§ REQUIRED TASK:
Starting at the first line of the data, please print exactly those lines through the one that holds "COL = S.collection", omitting every picture.

[Items from a data source]
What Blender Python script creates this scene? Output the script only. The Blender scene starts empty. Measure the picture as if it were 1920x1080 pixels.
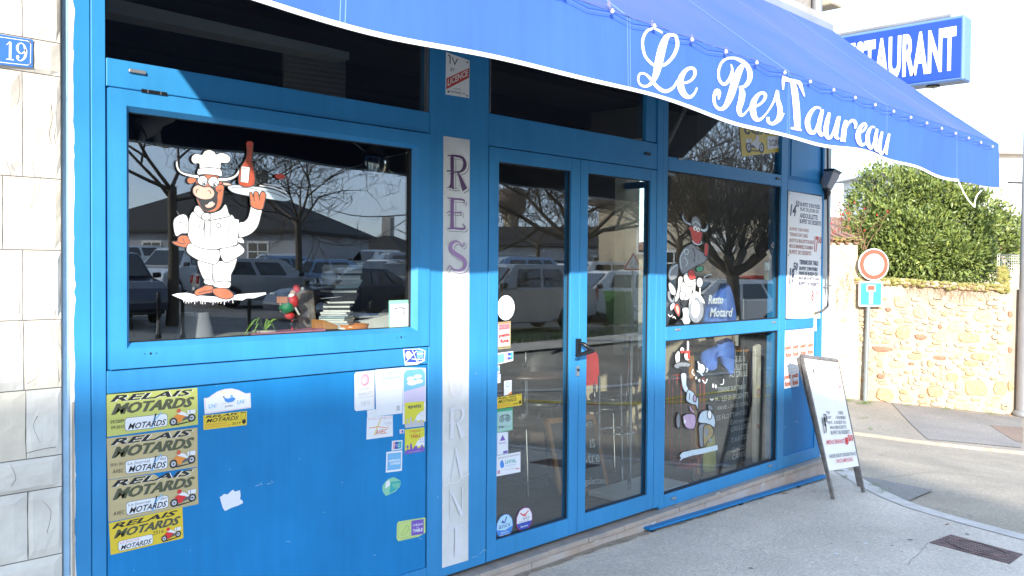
import bpy, bmesh, math, random
from math import radians as R, sin, cos, pi
from mathutils import Vector, Matrix, noise
random.seed(7)
S = bpy.context.scene
COL = S.collection

# ------------------------------------------------------------------ camera, sky, sun, exposure
YAW, PITCH, ROLL, CD, CH = 0.76108573, 0.02412805, 0.00833421, 3.30978786, 1.54124055
FOC = 1700.0                      # focal length in pixels of a 1920 wide picture
def _basis():
    f = Vector((cos(YAW)*cos(PITCH), sin(YAW)*cos(PITCH), -sin(PITCH)))
    r = Vector((sin(YAW), -cos(YAW), 0)); u = r.cross(f)
    c, s = cos(ROLL), sin(ROLL)
    return f, c*r+s*u, -s*r+c*u
CF, CR, CU = _basis()
CP = Vector((0, -CD, CH))
cam = bpy.data.cameras.new('camera'); camo = bpy.data.objects.new('camera', cam); COL.objects.link(camo)
m = Matrix((CR, CU, -CF)).transposed().to_4x4(); m.translation = CP
camo.matrix_world = m
cam.sensor_width = 36; cam.lens = FOC/1920*36; cam.clip_start = .05; cam.clip_end = 2000
S.camera = camo
SUNDIR = Vector((1.12, 1.0, -.485)).normalized()
SUN_EL = math.asin(-SUNDIR.z)
w = bpy.data.worlds.new('World'); S.world = w; w.use_nodes = True
nt = w.node_tree; bg = nt.nodes['Background']
sky = nt.nodes.new('ShaderNodeTexSky'); sky.sky_type = 'NISHITA'; sky.sun_disc = False
sky.sun_elevation = SUN_EL; sky.sun_rotation = math.atan2(-SUNDIR.x, -SUNDIR.y)
sky.air_density = 1.0; sky.dust_density = .6; sky.ozone_density = 1.6
# thin drifting cloud over the blue
tc = nt.nodes.new('ShaderNodeTexCoord'); mp_ = nt.nodes.new('ShaderNodeMapping'); mp_.inputs['Scale'].default_value = (1, 1, 2.6); mp_.inputs['Location'].default_value = (.3, .1, .0)
cn = nt.nodes.new('ShaderNodeTexNoise'); cn.inputs['Scale'].default_value = 1.5; cn.inputs['Detail'].default_value = 7; cn.inputs['Roughness'].default_value = .55; cn.inputs['Distortion'].default_value = .4
cr_ = nt.nodes.new('ShaderNodeValToRGB'); cr_.color_ramp.elements[0].position = .36; cr_.color_ramp.elements[0].color = (.22, .22, .22, 1); cr_.color_ramp.elements[1].position = .66; cr_.color_ramp.elements[1].color = (.85, .85, .85, 1)
cm = nt.nodes.new('ShaderNodeMix'); cm.data_type = 'RGBA'; cm.inputs['B'].default_value = (2.75, 3.45, 4.7, 1)
nt.links.new(tc.outputs['Generated'], mp_.inputs['Vector']); nt.links.new(mp_.outputs[0], cn.inputs['Vector']); nt.links.new(cn.outputs['Fac'], cr_.inputs['Fac'])
nt.links.new(cr_.outputs['Color'], cm.inputs['Factor']); nt.links.new(sky.outputs[0], cm.inputs['A'])
nt.links.new(cm.outputs['Result'], bg.inputs[0]); bg.inputs[1].default_value = .15
sun = bpy.data.lights.new('sun', 'SUN'); sun.energy = 2.35; sun.angle = R(.53); sun.color = (1, .93, .84)
suno = bpy.data.objects.new('sun', sun); COL.objects.link(suno)
suno.rotation_euler = SUNDIR.to_track_quat('-Z', 'Y').to_euler()
S.view_settings.view_transform = 'Standard'; S.view_settings.look = 'None'
S.view_settings.exposure = 2.05; S.view_settings.gamma = 1; S.view_settings.use_curve_mapping = False
S.render.engine = 'CYCLES'
S.cycles.max_bounces = 10; S.cycles.transparent_max_bounces = 24; S.cycles.glossy_bounces = 4; S.cycles.diffuse_bounces = 4
S.cycles.caustics_reflective = False; S.cycles.caustics_refractive = False

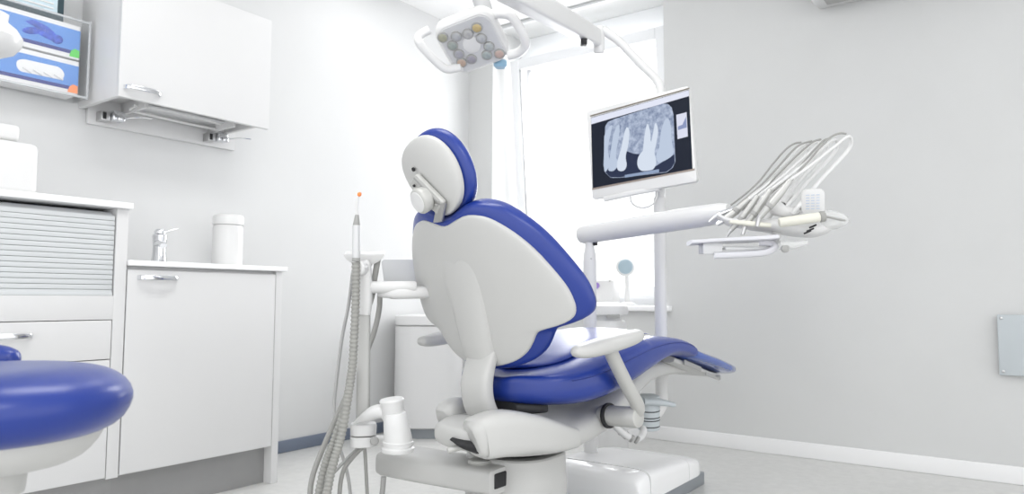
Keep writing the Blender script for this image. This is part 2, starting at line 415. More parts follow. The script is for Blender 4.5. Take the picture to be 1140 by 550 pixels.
# white rounded lamp head poking in at upper left, near the camera
t = thing('examination_lamp', at(-40, 30, 1.5), 'white rounded lamp head cut off at the upper left edge', 'lamp')
c = at(-29, 31, 1.5)
obj('lamp_head', lathe(nb(), [(.02, -.05), (.055, -.046), (.078, -.03), (.088, -.008), (.086, .010), (.070, .026), (.052, .034), (.050, .05), (.02, .056)], axis_m(c, CU*.95+CR*.3), 40), M_PLAS, t)
obj('lamp_arm', tube(nb(), [c-CR*.02, c-CR*.20+CU*.05, c-CR*.45+CU*.30, Vector((c.x-.35, c.y+.25, ZC))], .018, 16), M_PLAS, t)

# round waste cabinet in the corner
t = thing('waste_bin', (3.13, 2.83, 0), 'white rounded lidded bin on dark base in far corner', 'bin')
BM = frame(Vector((3.115, 2.83, 0)), CR.copy().cross(Vector((0,0,1))).cross(Vector((0,0,1))).normalized()*-1, Vector((0, 0, 1)).cross(CR).normalized()*1, Vector((0, 0, 1)))
obj('body', lathe(nb(), [(.180, .055), (.190, .06), (.190, .615), (.186, .618)], BM, 48, 3.2), M_CAB, t)
obj('lid', lathe(nb(), [(.188, .622), (.191, .625), (.191, .668), (.187, .674), (.15, .678)], BM, 48, 3.2), M_CAB, t)
obj('base', lathe(nb(), [(.165, 0), (.165, .055)], BM, 48, 3), M_SKIRT, t)

# objects by the window
t = thing('plastic_box', on_x(676, 318, XR+.12), 'small white box with purple mark on the window sill', 'box')
p = on_x(676, 318, XR+.13); 
obj('casing', box(nb(), (p.x-.05, p.y-.062, WZ0), (p.x+.05, p.y+.065, WZ0+.155), .014), M_PLAS, t)
obj('purple_mark', lathe(nb(), [(.020, 0), (.018, .004), (.006, .006)], axis_m((p.x-.052, p.y+.045, WZ0+.118), (-1, 0, .2)), 12, 2.4), mat('purple_print', (.30, .20, .55), .5, var=.1), t)
obj('screw', cyl(nb(), (p.x-.05, p.y-.045, WZ0+.145), (p.x-.054, p.y-.045, WZ0+.145), .005, .001, 10), M_GREY, t)
t = thing('round_device', on_x(700, 296, XR+.16), 'small white upright device with round blue-grey front on window sill', 'device')
p = on_x(698, 297, XR+.14)
obj('device_head', lathe(nb(), [(.03, 0), (.05, .006), (.058, .02), (.05, .045), (.03, .06)], axis_m(p+Vector((-.02, 0, 0)), (1, .5, 0)), 28), M_PLAS, t)
obj('round_front', lathe(nb(), [(.044, 0), (.042, -.008), (.03, -.014), (.012, -.016)], axis_m(p+Vector((-.02, 0, 0)), (1, .5, 0)), 28), mat('pale_blue_grey', (.36, .46, .52), .4, var=.05), t)
obj('stand', lathe(nb(), [(.05, 0), (.05, .01), (.016, .022), (.013, p.z-WZ0-.04)], Matrix.Translation((p.x+.02, p.y+.01, WZ0)), 24), M_PLAS, t)

# ================================================================ DENTAL CHAIR
TH = math.radians(-8); CO = Vector((1.70, 1.35, 0)); AX = Vector((math.cos(TH), math.sin(TH), 0)); SD = Vector((-math.sin(TH), math.cos(TH), 0)); ZV = Vector((0, 0, 1))
def C(a, v, z): return CO + AX*a + SD*v + ZV*z
ch = thing('dental_chair', (1.88, 1.34, 0), 'blue and white dental chair with headrest in the middle of the room', 'dental chair')
# --- floor base (world aligned)
bp = nb()
def base_sec(x, y0, y1, z0, z1, r, n=24):
    cy, cz = (y0+y1)/2, z0; pts = []
    for a, b_ in sup(n*2, 4.5)[:n+1]: pts.append(Vector((x, cy+a*(y1-y0)/2, cz+b_*(z1-z0))))
    return pts
BY0, BY1 = 1.13, 1.555
def base_sec(x, y0, y1, z0, z1, n=24):
    cy = (y0+y1)/2
    return [Vector((x, cy+a*(y1-y0)/2, z0+b_*(z1-z0))) for a, b_ in sup(n*2, 9)[:n+1]]
fb = obj('floor_cover', loft(nb(), [base_sec(x, BY0+i, BY1-i, .004, zt) for x, zt, i in ((2.352, .05, .006), (2.350, .118, .008), (2.356, .134, .008), (2.372, .146, .004), (2.400, .153, 0), (2.425, .155, 0))]), M_BASE, ch)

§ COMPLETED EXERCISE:
What Blender Python script creates this scene? Output the script only. The Blender scene starts empty. Measure the picture as if it were 1920x1080 pixels.
import bpy, bmesh, math, random
from math import radians as R, sin, cos, pi
from mathutils import Vector, Matrix, noise
random.seed(7)
S = bpy.context.scene
COL = S.collection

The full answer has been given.